PROBLEM DETAILS: Gather all lines containing the string "script" and copy them out.

══ DATA SECTION ══

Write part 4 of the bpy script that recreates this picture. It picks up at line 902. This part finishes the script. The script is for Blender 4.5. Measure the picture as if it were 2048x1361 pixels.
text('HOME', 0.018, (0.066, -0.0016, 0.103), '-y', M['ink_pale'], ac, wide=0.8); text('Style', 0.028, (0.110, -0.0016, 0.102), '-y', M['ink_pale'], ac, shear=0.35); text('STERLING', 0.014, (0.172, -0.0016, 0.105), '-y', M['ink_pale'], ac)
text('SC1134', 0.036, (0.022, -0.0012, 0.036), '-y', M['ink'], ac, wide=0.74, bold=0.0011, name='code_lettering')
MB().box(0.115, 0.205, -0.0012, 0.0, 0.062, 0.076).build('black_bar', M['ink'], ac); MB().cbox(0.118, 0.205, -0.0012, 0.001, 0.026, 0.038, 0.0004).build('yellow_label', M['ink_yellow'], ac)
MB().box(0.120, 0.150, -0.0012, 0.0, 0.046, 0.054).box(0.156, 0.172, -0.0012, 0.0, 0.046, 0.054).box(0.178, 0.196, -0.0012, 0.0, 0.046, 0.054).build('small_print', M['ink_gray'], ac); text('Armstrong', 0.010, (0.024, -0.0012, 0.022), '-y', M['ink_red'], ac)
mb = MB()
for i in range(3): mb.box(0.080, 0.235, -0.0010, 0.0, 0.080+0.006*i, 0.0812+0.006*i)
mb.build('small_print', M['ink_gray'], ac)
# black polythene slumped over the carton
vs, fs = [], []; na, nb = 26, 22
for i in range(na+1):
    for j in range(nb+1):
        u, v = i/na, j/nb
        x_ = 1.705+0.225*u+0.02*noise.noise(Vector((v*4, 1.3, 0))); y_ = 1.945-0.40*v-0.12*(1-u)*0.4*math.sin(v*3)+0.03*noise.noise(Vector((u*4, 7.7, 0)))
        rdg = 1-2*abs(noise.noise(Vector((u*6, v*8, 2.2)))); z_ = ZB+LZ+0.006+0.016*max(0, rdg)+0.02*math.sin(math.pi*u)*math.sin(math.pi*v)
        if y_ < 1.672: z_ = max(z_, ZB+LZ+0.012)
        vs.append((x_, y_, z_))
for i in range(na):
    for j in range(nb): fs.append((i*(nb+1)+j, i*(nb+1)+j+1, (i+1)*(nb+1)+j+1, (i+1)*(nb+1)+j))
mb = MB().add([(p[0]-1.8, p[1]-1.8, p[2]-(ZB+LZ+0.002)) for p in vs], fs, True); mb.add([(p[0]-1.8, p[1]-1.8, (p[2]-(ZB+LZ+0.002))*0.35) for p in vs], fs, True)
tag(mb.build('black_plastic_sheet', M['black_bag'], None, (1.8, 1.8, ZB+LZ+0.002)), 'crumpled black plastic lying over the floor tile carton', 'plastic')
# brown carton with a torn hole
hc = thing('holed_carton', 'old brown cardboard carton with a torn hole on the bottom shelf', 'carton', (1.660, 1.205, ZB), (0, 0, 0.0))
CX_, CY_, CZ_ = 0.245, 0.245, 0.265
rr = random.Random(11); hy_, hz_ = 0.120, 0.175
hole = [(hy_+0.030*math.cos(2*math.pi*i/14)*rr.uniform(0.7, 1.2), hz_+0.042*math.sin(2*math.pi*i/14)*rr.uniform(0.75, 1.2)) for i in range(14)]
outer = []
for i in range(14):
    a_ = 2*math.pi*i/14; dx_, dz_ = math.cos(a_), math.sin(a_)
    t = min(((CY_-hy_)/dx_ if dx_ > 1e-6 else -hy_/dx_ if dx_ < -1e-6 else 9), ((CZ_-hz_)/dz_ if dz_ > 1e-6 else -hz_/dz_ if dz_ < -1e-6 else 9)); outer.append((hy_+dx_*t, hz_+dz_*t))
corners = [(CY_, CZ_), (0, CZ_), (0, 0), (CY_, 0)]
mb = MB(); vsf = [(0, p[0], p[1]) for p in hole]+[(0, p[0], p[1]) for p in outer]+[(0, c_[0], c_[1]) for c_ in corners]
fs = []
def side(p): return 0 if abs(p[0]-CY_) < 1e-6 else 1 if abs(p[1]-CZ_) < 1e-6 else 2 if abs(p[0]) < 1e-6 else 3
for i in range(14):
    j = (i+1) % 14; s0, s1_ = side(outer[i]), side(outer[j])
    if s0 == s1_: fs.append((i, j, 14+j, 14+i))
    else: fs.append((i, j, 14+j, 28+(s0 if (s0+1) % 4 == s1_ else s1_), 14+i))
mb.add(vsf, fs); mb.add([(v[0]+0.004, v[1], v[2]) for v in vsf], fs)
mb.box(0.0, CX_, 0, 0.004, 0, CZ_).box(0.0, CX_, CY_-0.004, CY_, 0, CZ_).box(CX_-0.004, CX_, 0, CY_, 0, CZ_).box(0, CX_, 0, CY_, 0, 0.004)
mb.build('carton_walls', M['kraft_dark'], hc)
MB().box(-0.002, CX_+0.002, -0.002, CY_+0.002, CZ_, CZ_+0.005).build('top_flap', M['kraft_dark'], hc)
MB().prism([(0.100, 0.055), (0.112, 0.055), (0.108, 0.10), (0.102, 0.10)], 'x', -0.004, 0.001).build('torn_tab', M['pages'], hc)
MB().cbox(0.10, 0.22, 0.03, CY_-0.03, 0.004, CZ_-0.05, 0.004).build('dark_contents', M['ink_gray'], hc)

═══
══ DATA SECTION ══

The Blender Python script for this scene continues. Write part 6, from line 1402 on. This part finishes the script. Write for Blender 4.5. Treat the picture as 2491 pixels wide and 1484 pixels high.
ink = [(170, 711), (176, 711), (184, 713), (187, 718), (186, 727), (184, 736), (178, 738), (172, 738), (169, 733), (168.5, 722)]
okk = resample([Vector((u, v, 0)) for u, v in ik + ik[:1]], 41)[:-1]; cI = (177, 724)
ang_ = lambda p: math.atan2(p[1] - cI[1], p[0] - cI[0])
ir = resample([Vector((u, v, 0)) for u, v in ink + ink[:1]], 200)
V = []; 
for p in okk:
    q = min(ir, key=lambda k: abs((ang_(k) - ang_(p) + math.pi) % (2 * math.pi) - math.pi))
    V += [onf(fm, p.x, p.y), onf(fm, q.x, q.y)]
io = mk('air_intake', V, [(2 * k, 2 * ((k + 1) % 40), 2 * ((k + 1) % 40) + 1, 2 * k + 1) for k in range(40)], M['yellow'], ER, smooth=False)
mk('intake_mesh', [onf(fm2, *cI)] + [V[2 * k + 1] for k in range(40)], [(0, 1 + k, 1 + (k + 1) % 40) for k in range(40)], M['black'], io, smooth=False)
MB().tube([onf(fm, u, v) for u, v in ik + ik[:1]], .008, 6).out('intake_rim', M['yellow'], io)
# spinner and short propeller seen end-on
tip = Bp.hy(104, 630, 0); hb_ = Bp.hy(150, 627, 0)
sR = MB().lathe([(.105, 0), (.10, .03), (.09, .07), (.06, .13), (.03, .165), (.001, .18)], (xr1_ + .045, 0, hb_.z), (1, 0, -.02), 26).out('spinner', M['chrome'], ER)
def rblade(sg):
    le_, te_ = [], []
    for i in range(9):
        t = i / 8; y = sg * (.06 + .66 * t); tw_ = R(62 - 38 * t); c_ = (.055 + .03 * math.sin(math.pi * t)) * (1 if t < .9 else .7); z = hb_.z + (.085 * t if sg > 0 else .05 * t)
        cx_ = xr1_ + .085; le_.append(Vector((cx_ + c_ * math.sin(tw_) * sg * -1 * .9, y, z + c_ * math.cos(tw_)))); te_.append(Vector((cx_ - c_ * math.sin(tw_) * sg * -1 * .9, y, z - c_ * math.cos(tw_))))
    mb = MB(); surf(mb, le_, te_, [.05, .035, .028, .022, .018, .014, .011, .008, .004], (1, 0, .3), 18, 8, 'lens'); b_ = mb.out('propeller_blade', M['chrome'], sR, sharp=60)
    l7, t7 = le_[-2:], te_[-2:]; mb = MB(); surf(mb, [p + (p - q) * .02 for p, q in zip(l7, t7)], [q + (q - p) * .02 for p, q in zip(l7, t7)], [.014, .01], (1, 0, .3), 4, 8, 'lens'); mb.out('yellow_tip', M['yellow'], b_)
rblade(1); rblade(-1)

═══

SOLUTION TO THE EXERCISE:
Write part 4 of the bpy script that recreates this picture. It picks up at line 902. This part finishes the script. The script is for Blender 4.5. Measure the picture as if it were 2048x1361 pixels.
The Blender Python script for this scene continues. Write part 6, from line 1402 on. This part finishes the script. Write for Blender 4.5. Treat the picture as 2491 pixels wide and 1484 pixels high.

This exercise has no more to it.